■ **SET TASK**: Please output the data below exactly as given, starting at its first line and stopping after the line that contains "const srgb = (v)".
——————
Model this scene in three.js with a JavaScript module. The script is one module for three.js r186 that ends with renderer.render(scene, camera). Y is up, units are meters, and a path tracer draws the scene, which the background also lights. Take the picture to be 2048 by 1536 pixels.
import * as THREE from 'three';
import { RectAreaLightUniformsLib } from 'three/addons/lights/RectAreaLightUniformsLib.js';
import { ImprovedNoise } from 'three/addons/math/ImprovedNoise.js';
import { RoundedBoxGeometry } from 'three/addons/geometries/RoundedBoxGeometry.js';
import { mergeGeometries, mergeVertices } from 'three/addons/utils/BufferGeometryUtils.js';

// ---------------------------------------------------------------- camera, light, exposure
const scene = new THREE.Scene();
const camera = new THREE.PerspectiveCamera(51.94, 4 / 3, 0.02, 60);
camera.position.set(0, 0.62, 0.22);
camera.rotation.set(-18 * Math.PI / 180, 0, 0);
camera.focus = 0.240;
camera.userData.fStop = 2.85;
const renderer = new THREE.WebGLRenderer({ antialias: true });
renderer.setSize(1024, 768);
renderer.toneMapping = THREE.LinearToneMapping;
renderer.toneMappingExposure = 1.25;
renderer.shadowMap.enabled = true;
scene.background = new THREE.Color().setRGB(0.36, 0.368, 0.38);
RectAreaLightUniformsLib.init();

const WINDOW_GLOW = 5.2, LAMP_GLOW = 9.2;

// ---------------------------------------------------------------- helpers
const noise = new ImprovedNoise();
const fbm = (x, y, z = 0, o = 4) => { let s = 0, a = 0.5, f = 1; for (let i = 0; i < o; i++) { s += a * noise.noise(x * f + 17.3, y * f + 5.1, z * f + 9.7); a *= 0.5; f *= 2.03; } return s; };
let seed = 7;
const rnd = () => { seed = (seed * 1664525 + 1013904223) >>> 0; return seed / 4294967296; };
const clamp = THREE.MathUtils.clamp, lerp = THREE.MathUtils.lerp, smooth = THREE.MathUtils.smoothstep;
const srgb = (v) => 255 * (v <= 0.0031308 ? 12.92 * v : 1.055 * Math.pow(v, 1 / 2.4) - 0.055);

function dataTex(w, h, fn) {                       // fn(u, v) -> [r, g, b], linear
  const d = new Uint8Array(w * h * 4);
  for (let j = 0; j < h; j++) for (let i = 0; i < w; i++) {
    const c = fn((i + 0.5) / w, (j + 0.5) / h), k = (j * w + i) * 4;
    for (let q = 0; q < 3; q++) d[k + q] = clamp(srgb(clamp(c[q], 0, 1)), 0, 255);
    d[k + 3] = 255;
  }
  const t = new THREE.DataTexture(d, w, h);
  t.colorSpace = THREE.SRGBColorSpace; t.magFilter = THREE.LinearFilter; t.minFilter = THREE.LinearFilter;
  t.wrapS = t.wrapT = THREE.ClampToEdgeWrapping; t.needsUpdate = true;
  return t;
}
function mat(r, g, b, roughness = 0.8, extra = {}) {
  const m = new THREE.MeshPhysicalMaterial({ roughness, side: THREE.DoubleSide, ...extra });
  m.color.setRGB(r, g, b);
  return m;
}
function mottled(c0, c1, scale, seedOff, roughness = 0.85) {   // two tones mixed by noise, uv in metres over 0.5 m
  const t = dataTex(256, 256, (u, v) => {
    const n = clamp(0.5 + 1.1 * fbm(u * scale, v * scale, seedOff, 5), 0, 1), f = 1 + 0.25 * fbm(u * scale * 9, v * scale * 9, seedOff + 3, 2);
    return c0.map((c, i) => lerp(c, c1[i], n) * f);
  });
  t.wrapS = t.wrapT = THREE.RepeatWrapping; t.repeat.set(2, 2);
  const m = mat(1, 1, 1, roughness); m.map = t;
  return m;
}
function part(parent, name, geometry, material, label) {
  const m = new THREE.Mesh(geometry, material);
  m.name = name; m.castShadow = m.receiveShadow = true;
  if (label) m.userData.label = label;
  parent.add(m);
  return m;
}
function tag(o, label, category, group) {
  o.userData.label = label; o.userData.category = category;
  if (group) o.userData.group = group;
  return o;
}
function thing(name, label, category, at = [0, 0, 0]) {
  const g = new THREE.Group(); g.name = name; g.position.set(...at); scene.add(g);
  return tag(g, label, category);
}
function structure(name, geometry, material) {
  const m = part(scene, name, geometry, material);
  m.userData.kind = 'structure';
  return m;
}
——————
■ **FINAL RESULT**:
Model this scene in three.js with a JavaScript module. The script is one module for three.js r186 that ends with renderer.render(scene, camera). Y is up, units are meters, and a path tracer draws the scene, which the background also lights. Take the picture to be 2048 by 1536 pixels.
import * as THREE from 'three';
import { RectAreaLightUniformsLib } from 'three/addons/lights/RectAreaLightUniformsLib.js';
import { ImprovedNoise } from 'three/addons/math/ImprovedNoise.js';
import { RoundedBoxGeometry } from 'three/addons/geometries/RoundedBoxGeometry.js';
import { mergeGeometries, mergeVertices } from 'three/addons/utils/BufferGeometryUtils.js';

// ---------------------------------------------------------------- camera, light, exposure
const scene = new THREE.Scene();
const camera = new THREE.PerspectiveCamera(51.94, 4 / 3, 0.02, 60);
camera.position.set(0, 0.62, 0.22);
camera.rotation.set(-18 * Math.PI / 180, 0, 0);
camera.focus = 0.240;
camera.userData.fStop = 2.85;
const renderer = new THREE.WebGLRenderer({ antialias: true });
renderer.setSize(1024, 768);
renderer.toneMapping = THREE.LinearToneMapping;
renderer.toneMappingExposure = 1.25;
renderer.shadowMap.enabled = true;
scene.background = new THREE.Color().setRGB(0.36, 0.368, 0.38);
RectAreaLightUniformsLib.init();

const WINDOW_GLOW = 5.2, LAMP_GLOW = 9.2;

// ---------------------------------------------------------------- helpers
const noise = new ImprovedNoise();
const fbm = (x, y, z = 0, o = 4) => { let s = 0, a = 0.5, f = 1; for (let i = 0; i < o; i++) { s += a * noise.noise(x * f + 17.3, y * f + 5.1, z * f + 9.7); a *= 0.5; f *= 2.03; } return s; };
let seed = 7;
const rnd = () => { seed = (seed * 1664525 + 1013904223) >>> 0; return seed / 4294967296; };
const clamp = THREE.MathUtils.clamp, lerp = THREE.MathUtils.lerp, smooth = THREE.MathUtils.smoothstep;
const srgb = (v) => 255 * (v <= 0.0031308 ? 12.92 * v : 1.055 * Math.pow(v, 1 / 2.4) - 0.055);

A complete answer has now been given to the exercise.